January 4, 2012

Kicking the branch habit

OPINION

In a world where the bank is no longer a place you go, and banking has become something you just do (‘Banking’s new normal), the role of branches is back in the spotlight.

The prospect of closing branches — always a sensitive political issue— has returned, following the release of a UBS report that says growth in online transactions, which approached two billion in the past year, is making retail branches redundant.

The number of branches, at 5,588, is at a 13-year high, representing a significant expense at a time when banks are closely scrutinising costs amid revenue pressures and a weakened credit environment.

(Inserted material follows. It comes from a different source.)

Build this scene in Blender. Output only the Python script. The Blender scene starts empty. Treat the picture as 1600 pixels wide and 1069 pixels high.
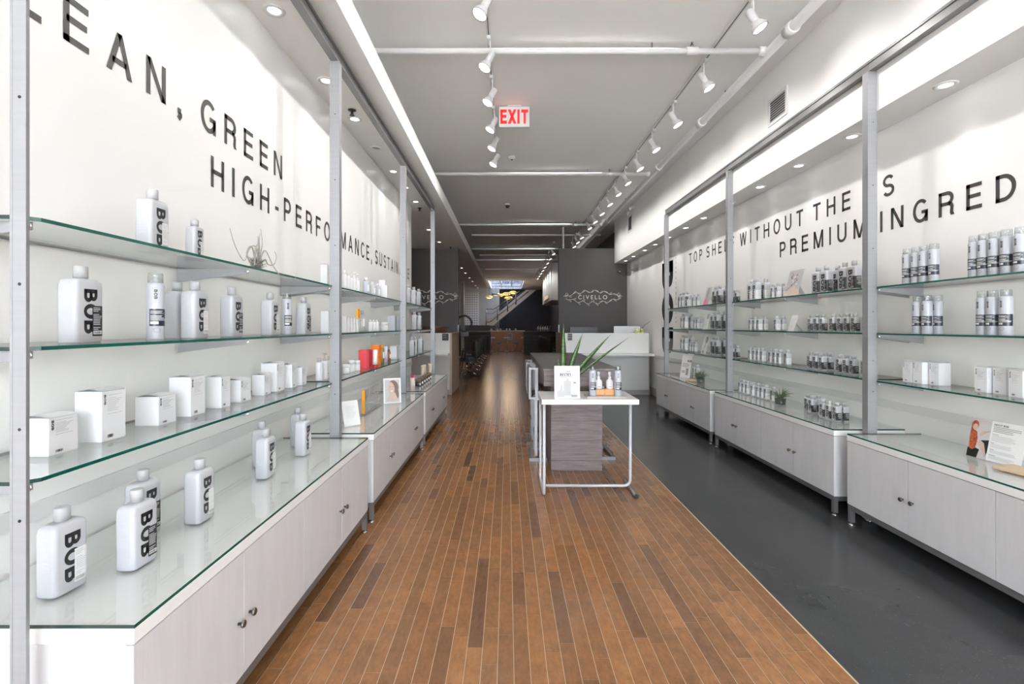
import bpy, bmesh, math, random
from mathutils import Vector, Matrix

# ------------------------------------------------------------------ camera, world, exposure
SC = bpy.context.scene
COL = SC.collection
PI = math.pi
CAM_Z = 1.40
F = 750.0                       # focal length in pixels of the 1600 x 1069 frame
cam_data = bpy.data.cameras.new('camera')
cam = bpy.data.objects.new('camera', cam_data)
COL.objects.link(cam)
cam.location = (0, 0, CAM_Z)
cam.rotation_euler = (PI / 2, 0, 0)
cam_data.sensor_width = 36.0
cam_data.lens = F / 1600 * 36.0
cam_data.shift_x = 7 / 1600
cam_data.shift_y = -25.5 / 1600
cam_data.clip_start = 0.02
cam_data.clip_end = 120
SC.camera = cam

world = bpy.data.worlds.new('daylight')
SC.world = world
world.use_nodes = True
bg = world.node_tree.nodes['Background']
bg.inputs[0].default_value = (0.86, 0.93, 1.0, 1)
bg.inputs[1].default_value = 9.5

sun_data = bpy.data.lights.new('bounce_sun', 'SUN'); sun_data.energy = 70; sun_data.angle = math.radians(1.0); sun_data.color = (1.0, .96, .9)
bounce_sun = bpy.data.objects.new('bounce_sun', sun_data); COL.objects.link(bounce_sun)      # added lamp: bounces off the street outside to brighten the shop ceiling
bounce_sun.rotation_euler = (Vector((-.75, -.36, -.60))).to_track_quat('-Z', 'Y').to_euler()

SC.view_settings.view_transform = 'Standard'
SC.view_settings.look = 'None'
SC.view_settings.exposure = 0.72
SC.view_settings.gamma = 1.0
SC.view_settings.use_curve_mapping = False
try:
    SC.cycles.max_bounces = 10
    SC.cycles.diffuse_bounces = 6
    SC.cycles.glossy_bounces = 4
    SC.cycles.transmission_bounces = 6
    SC.cycles.transparent_max_bounces = 24
    SC.cycles.caustics_reflective = False
    SC.cycles.caustics_refractive = False
    SC.cycles.sample_clamp_indirect = 6.0
    SC.cycles.use_denoising = True
except Exception:
    pass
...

“A substantial proportion of the banks’ expenses are borne running the branch network and occupancy expenses,” says UBS analyst Jonathan Mott.

Westpac is tipped to move first on branch closures, given its agreement with the government to avoid branch closures in the wake of the St George merger recently expired.

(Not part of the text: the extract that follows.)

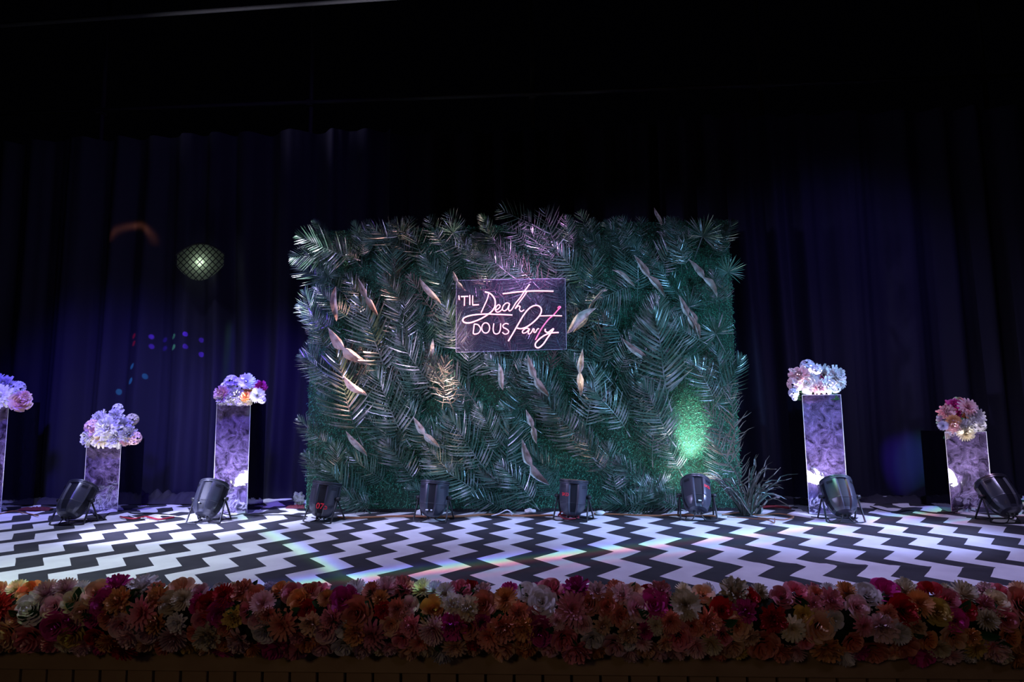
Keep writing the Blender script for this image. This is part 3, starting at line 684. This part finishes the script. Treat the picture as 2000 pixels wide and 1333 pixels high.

Meanwhile, the Commonwealth Bank continues to invest in its always expanding mobile offering, and smaller institutions, never reliant on a large branch network, are stepping up their social media efforts to reach new customers.

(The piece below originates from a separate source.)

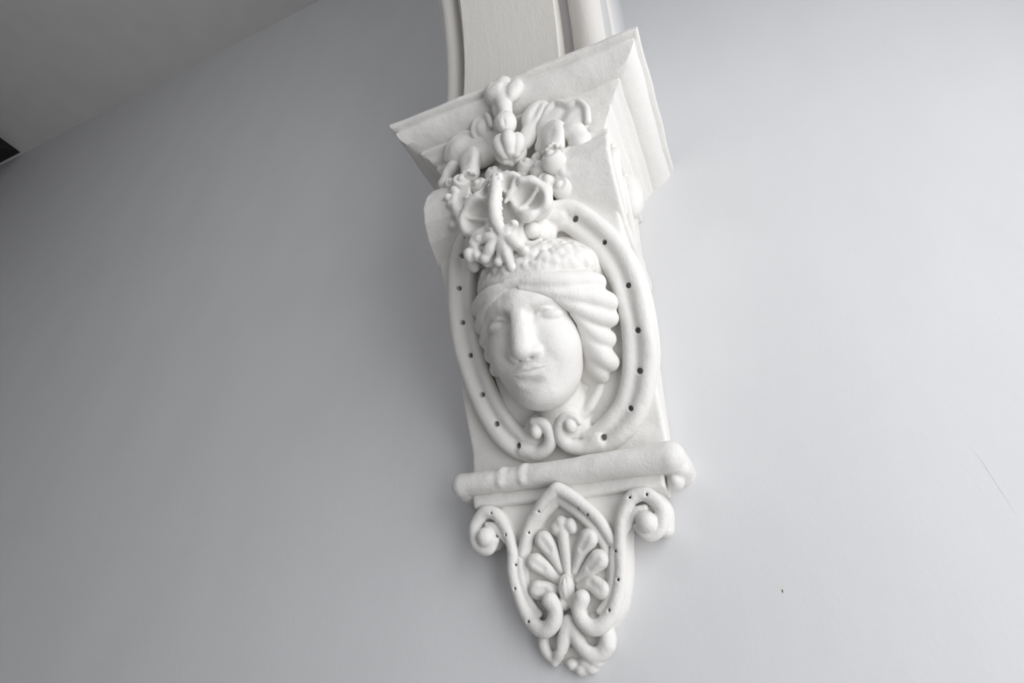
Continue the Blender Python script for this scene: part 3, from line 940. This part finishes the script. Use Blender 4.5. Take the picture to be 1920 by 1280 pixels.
def tail_leaf(pts, rad, lobes=(), name='leaf'):
    P = np.array([p[:2] for p in pts])
    c = Carve(FT, (P[:, 0].min() - .035, P[:, 1].min() - .035, -.012), (P[:, 0].max() + .035, P[:, 1].max() + .035, .05), 0.0014)
    c.stroke([(p[0], p[1], .007 + .006 * i / max(1, len(pts) - 1)) for i, p in enumerate(pts)], [r_ * 1.18 for r_ in rad], 0.003, flat=0.85)
    for (p, r_) in lobes:
        c.ell((p[0], p[1], .013), (r_, r_ * 1.15, r_ * .95), 0.004)
    g = [(p[0] * .6 + q[0] * .4, p[1] * .6 + q[1] * .4) for p, q in zip(pts[1:], pts[:-1])]
    if len(lobes) == 0:
        c.stroke([(pts[1][0], pts[1][1], .0215), (pts[-1][0], pts[-1][1], .0275)], .0035, .006, True)
    # the paint gathers where the leaf meets its ground
    f0 = c.f.copy()
    Z = c.ax[2][None, None, :]
    c.f = np.maximum(smin(f0, np.broadcast_to(Z - .0042, f0.shape).astype(np.float32), .006), f0 - .005)
    return part(name, c, plate)


tail_leaf([(-.003, -.090), (-.003, -.060), (-.0025, -.034)], [.0045, .0070, .0080], [((-.012, -.028), .0085), ((-.003, -.020), .0095), ((.010, -.024), .0090), ((.013, -.030), .0065)])
tail_leaf([(-.012, -.084), (-.024, -.056), (-.032, -.042)], [.0040, .0090, .0115])
tail_leaf([(.007, -.086), (.024, -.058), (.036, -.044)], [.0040, .0090, .0120])
tail_leaf([(-.018, -.096), (-.034, -.080), (-.047, -.070)], [.0040, .0085, .0110])
tail_leaf([(.013, -.098), (.032, -.084), (.047, -.073)], [.0040, .0090, .0120])
tail_leaf([(-.020, -.108), (-.034, -.108), (-.046, -.107)], [.0050, .0100, .0115])
tail_leaf([(.014, -.108), (.032, -.103), (.046, -.112)], [.0045, .0095, .0110])
c = Carve(FT, (-.035, -.14, -.01), (.028, -.075, .05), 0.0014)
c.ell((-.004, -.106, .014), (.0115, .0175, .0130), 0.0)
for q in (-1, 1):
    c.stroke([(-.004 + q * .003, -.122, .022), (-.004 + q * .0048, -.106, .0268), (-.004 + q * .0015, -.092, .022)], .0013, .002, True)
c.ell((-.010, -.126, .010), (.008, .010, .010), .003)
c.ell((.004, -.126, .010), (.008, .010, .010), .003)
part('bud', c, plate)
# interlaced straps at the foot
c = Carve(FT, (-.075, -.235, -.05), (.075, -.135, .045), 0.0015)
c.stroke([(-.042, -.160, .006), (-.045, -.174, .008), (-.041, -.186, .008), (-.031, -.196, .008)], [.008, .0085, .008, .006], .003)
c.stroke([(-.006, -.148, .012), (-.012, -.168, .014), (-.020, -.184, .012), (-.032, -.197, .008)], [.009, .0095, .009, .006], .003)
c.stroke([(-.004, -.150, .012), (.006, -.172, .013), (.020, -.188, .012), (.034, -.188, .010), (.044, -.178, .010)], [.008, .0095, .010, .010, .011], .003)
c.ell((.045, -.170, .006), (.012, .016, .014), .004)
c.ell((.028, -.150, .0), (.014, .012, .012), .004)
for x, z_, r_ in ((-.006, -.200, .010), (.006, -.206, .011), (.018, -.204, .011), (.026, -.198, .010), (.012, -.198, .010)):
    c.ell((x, z_, .004), (r_, r_ * .8, .012), .003)
c.slab([(-.045, -.150), (.045, -.150), (.046, -.18), (.028, -.198), (.0, -.21), (-.03, -.2), (-.046, -.18)], -.05, .002, .004, .004)
for (hu, hv, r_) in ((-.027, -.176, .0065), (.024, -.170, .0075), (-.012, -.192, .003)):
    c.ell((hu, hv, .012), (r_, r_ * 1.1, .014), .002, True)
part('foot_scroll', c, plate)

But these investments remain small fry compared to the millions spent on branches by the major banks each year.

Why are branch investments still measured in millions while mobile investments come with a lot less zeroes?

Retail banking remains ripe for disruption says Brett King, and the more a bank insists on physicality, the more it risks becoming irrelevant to ustomers. It’s a big call, and King has been predicting the demise of branches for some time. Financial pressure could prove to be the real death notice for branches.